Jane's Addiction - October 11, 1988 - Xcess Club, Houston, TX

Date: October 11, 1988
Location: Xcess Club, Houston, TX
Recorded: Audio (audience)
Status: Confirmed
Type: Concert
Lineup: Perry Farrell
Dave Navarro
Stephen Perkins
Eric Avery
Artwork:
 

Setlist:

Whores
Idiots Rule
Pigs In Zen
Ted, Just Admit It...
Mountain Song
Had A Dad
Trip Away
Kettle Whistle
Ocean Size
Chip Away

Show Information:

Jane's opened for Iggy Pop.

Houston Chronicle
OCTOBER 13, 1988
Frenetic Iggy Pop shows upstarts a thing or two
Author: MARTY RACINEStaff

The story line to this review could be: "Young upstarts blow old geezer off the stage!"

But something happened on the way to the passing of the torch Tuesday, when newcomers Jane's Addiction opened for punk godfather Iggy Pop at Xcess. Iggy, the Real Wild Child from Detroit, showed he is not about to relinquish nothin' to nobody.

Touring on his new "Instinct" album, Pop, looking lean and demented as ever, assaulted the big crowd with a non-stop, don't-come-up-for-air rock 'n' roll barrage of more than 90 minutes and two long encores. It was the real Iggy Pop his fans have loved to hate since the early '70s when he powered the Stooges to the brink of despair and destruction and a far cry from the Ig who opened for the Pretenders last year at the Summit in the wake of "Blah Blah Blah".

Jane's Addiction is the latest LA craze and properly controversial in its debut LP, "Nothing's Shocking", for Warner Bros., which won a heated bidding war for Jane's Addiction after the group left its own Triple X label. "Nothing Shocking"'s album art, featuring nude female Siamese twins (human) with their hair afire, has met resistance with some record-store chains who refuse to stock or at least display the product.

Inside, the music is intelligently rendered psycho-metallic rock, ultimately overblown but interestingly situated among the forces of post-punk, psycho-babble, surrealistic pop and heavy metal passing for "hard rock" these days.

Onstage, some of the intrigue and aural flights of fancy were lost, and Jane's Addiction showed its youth by doing little to draw the audience in with a show or dialogue. Perhaps the aloof look is cool these days, but one doesn't have to be an animated phony, either, to warm the proceedings.

They ended on a scattershot, anti-climactic note, failing to wrap up a tidy package, and they barely received an encore.
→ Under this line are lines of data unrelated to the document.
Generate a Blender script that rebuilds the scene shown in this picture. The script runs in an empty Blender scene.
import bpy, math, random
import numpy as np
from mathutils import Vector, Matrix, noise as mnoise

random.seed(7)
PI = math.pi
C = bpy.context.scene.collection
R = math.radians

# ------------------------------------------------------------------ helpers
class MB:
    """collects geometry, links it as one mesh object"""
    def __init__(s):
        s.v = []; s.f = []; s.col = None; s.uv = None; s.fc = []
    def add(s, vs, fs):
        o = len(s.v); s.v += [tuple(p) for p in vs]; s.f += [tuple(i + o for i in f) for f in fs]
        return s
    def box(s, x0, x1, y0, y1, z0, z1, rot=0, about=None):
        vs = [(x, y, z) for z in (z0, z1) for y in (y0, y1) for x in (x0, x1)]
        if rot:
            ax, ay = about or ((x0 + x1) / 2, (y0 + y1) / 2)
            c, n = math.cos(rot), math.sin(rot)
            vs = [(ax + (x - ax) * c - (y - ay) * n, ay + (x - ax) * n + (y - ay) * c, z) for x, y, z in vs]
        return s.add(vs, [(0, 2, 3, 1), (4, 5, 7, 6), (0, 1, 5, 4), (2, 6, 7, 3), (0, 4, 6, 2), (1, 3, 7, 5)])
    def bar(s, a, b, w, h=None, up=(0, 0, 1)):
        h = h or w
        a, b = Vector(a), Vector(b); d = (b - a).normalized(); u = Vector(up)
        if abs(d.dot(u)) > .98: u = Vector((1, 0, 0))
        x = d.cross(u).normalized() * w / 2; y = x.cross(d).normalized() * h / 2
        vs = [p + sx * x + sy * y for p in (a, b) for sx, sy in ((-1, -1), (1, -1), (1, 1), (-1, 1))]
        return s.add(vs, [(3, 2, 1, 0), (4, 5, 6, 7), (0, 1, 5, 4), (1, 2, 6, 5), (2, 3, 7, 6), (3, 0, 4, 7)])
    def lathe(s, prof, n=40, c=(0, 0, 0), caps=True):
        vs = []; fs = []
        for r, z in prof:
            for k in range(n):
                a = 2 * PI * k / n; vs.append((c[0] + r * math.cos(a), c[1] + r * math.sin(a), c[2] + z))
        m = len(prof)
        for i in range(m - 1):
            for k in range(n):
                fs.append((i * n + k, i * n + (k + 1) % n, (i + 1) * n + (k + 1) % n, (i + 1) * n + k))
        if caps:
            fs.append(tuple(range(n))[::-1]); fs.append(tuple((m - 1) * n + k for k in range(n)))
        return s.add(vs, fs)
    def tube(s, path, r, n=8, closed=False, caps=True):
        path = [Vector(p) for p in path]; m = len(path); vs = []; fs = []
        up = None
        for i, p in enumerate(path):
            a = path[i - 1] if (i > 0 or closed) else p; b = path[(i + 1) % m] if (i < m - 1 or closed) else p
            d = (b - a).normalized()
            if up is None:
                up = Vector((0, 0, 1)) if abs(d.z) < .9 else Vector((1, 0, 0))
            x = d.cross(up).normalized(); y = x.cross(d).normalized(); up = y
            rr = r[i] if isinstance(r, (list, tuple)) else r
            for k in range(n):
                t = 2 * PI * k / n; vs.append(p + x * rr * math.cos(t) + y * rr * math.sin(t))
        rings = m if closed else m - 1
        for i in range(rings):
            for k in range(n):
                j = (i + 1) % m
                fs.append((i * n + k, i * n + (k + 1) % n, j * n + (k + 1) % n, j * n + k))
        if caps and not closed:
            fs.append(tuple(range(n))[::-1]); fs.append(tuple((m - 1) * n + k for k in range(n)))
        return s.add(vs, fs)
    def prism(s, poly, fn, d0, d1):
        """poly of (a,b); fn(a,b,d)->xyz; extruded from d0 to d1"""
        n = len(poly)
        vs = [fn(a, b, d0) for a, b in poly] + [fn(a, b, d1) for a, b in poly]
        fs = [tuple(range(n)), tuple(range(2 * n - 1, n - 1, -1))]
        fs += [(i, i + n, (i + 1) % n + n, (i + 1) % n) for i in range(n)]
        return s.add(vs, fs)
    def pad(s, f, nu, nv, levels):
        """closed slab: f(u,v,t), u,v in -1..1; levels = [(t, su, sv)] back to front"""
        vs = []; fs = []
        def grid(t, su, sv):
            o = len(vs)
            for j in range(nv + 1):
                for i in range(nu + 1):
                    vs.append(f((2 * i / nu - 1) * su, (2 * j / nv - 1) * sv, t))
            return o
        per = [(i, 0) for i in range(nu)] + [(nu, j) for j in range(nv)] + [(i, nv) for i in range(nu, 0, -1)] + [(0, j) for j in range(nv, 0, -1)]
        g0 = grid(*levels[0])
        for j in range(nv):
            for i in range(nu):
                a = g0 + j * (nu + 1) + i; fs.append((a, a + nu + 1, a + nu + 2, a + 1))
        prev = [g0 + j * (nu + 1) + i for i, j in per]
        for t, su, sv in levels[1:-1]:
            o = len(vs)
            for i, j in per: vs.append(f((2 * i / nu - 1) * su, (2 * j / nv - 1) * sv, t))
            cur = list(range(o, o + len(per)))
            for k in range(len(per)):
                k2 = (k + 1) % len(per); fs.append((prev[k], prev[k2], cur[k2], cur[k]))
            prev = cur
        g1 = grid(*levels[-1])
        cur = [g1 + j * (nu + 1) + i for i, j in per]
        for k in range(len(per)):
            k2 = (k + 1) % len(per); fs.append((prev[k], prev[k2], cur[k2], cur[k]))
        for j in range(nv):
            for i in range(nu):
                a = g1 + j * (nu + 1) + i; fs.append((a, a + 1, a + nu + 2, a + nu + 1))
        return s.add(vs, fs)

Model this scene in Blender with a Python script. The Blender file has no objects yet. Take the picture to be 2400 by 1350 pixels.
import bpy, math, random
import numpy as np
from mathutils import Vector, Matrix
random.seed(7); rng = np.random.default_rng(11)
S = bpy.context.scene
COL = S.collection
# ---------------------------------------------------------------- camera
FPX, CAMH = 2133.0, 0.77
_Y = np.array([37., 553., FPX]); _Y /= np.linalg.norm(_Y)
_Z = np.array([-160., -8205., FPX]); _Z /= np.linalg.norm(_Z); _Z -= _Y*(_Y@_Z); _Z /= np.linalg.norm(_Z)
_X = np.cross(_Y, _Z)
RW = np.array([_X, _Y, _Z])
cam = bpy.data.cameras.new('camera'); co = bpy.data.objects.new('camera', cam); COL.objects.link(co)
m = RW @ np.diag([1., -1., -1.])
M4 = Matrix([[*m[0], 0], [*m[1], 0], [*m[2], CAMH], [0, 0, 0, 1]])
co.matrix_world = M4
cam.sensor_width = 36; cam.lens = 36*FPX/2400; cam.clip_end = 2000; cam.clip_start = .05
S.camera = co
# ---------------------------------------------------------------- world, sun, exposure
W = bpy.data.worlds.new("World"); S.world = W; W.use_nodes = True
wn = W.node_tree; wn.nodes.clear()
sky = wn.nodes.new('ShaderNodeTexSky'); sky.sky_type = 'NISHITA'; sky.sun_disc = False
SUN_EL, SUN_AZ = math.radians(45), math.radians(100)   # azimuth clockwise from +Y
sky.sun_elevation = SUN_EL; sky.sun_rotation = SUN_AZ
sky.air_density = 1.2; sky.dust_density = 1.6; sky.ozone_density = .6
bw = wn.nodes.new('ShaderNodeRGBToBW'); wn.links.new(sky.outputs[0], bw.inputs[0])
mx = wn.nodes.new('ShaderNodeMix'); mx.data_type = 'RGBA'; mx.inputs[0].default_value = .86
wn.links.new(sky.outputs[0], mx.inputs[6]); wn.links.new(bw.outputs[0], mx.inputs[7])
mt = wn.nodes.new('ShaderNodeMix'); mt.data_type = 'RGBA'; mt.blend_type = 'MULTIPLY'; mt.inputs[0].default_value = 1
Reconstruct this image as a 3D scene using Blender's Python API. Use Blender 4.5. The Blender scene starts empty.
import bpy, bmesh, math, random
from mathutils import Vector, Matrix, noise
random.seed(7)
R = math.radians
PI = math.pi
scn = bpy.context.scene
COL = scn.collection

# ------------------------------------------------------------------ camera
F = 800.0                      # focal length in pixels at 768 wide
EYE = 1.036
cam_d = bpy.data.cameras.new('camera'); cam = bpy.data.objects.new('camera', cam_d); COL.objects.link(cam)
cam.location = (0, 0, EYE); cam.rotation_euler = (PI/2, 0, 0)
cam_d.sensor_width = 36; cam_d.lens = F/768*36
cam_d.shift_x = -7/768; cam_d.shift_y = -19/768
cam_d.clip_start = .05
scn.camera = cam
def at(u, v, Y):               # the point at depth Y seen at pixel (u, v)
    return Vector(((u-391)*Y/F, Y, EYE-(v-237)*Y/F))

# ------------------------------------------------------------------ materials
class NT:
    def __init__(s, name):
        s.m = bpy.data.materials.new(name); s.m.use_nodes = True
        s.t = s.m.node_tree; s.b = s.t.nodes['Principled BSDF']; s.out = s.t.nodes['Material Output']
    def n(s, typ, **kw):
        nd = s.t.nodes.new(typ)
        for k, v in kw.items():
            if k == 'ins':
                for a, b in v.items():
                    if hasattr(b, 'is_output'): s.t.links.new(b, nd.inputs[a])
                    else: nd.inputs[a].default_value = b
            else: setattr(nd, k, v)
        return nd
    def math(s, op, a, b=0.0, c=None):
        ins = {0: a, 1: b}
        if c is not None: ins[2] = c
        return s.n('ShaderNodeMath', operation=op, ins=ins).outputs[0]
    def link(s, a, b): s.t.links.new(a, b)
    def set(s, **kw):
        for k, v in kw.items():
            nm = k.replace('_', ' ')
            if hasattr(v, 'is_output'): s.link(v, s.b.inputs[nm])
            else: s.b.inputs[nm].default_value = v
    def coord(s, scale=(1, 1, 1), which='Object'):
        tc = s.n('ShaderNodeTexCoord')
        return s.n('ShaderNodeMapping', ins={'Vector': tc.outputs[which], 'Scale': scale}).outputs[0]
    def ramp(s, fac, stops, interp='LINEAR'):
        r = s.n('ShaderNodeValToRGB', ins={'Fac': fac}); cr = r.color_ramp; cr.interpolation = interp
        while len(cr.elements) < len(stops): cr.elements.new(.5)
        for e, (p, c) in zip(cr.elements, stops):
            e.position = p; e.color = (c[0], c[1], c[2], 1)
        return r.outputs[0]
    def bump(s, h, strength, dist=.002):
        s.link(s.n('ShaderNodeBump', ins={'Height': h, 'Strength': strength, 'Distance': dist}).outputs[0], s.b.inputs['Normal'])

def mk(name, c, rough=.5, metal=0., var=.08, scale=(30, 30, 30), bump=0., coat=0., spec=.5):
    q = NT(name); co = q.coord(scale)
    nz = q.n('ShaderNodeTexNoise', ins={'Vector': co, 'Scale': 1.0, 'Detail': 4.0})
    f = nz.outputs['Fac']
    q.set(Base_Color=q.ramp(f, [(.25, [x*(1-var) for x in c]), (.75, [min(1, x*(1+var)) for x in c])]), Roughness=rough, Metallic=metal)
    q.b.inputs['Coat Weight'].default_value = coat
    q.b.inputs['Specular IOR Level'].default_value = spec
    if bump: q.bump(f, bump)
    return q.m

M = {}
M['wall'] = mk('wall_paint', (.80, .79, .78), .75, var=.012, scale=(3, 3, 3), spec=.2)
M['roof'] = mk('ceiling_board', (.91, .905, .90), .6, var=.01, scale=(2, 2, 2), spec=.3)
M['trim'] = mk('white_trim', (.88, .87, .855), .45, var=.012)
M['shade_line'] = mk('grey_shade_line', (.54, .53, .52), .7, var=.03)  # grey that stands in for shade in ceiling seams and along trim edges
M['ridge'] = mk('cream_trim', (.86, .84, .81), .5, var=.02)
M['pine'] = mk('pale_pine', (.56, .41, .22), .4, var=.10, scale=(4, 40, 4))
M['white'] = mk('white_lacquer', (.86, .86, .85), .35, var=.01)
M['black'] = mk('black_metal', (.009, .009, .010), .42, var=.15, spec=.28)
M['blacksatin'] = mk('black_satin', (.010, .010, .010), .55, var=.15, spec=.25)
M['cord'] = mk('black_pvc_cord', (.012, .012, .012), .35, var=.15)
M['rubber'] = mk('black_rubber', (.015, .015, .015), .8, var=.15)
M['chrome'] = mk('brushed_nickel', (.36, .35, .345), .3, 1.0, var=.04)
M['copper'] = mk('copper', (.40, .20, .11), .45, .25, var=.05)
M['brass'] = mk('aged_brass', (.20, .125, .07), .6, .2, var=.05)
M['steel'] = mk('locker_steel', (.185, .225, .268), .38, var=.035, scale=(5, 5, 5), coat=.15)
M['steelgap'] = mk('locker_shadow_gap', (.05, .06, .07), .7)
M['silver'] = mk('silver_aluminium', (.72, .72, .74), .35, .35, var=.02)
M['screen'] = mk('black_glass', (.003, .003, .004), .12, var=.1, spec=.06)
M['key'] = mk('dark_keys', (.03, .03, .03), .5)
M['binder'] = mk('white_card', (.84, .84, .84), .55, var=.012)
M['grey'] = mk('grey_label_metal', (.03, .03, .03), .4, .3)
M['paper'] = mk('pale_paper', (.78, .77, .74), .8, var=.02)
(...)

The set was decent but not the fulfillment of the new album's promise. It is conceivable that they were not suited to this large, impersonal venue. A local promoter is hoping to get them back in December to headline their own show, and they're definitely worth a second look.

Iggy, backed by two guitars, bass and drums and going shirtless with an open vest, came out firing, and when the smoke cleared, the audience was left dazed and spent, especially the guy who kept trying to climb onstage and the guy being passed over the crowd on upstretched arms.

Like the old days, the Real Wild Child's music of venom and vengeance, daring and defiance, angst and alienation, made a direct hit on hypocrisy, laziness and growing up absurd, elevating (or lowering, depending on your perspective) rock 'n' roll into a creed of survival. Rock at that point is enough to save one's soul within this ridiculous existence, and Pop Tuesday indicated he still believes in the music's salvation and necessity. It's a rare sight in the poseur/processed/polished '80s which has all but wrung the urgency out of rock.

"I grew up hating America and did all kinds of drugs for 20 years just to escape it," he admitted. "I wanted to get high all the time. Getting high is still great, but now I get high on you" he pointed to a person in the crowd, "and you, and you." He launched into "High on You".

He raged through four-minute salvos spanning new and old, among the best of which were "Some Weird Sin, Five Foot One, Real Wild Child, Sixteen" and a thundering "Tuff Baby". He closed his regular set with "Search and Destroy", warning the crowd, "I'll wear you out."

That he did, in a first encore alone of "Cold Metal, Squarehead" and a combo of "Dog Food" and "I Wanna Be Your Dog". Still standing in the crowd, however, were Dave Navarro and Stephen Perkins of Jane's Addiction. They, too, had been checking the old geezer out.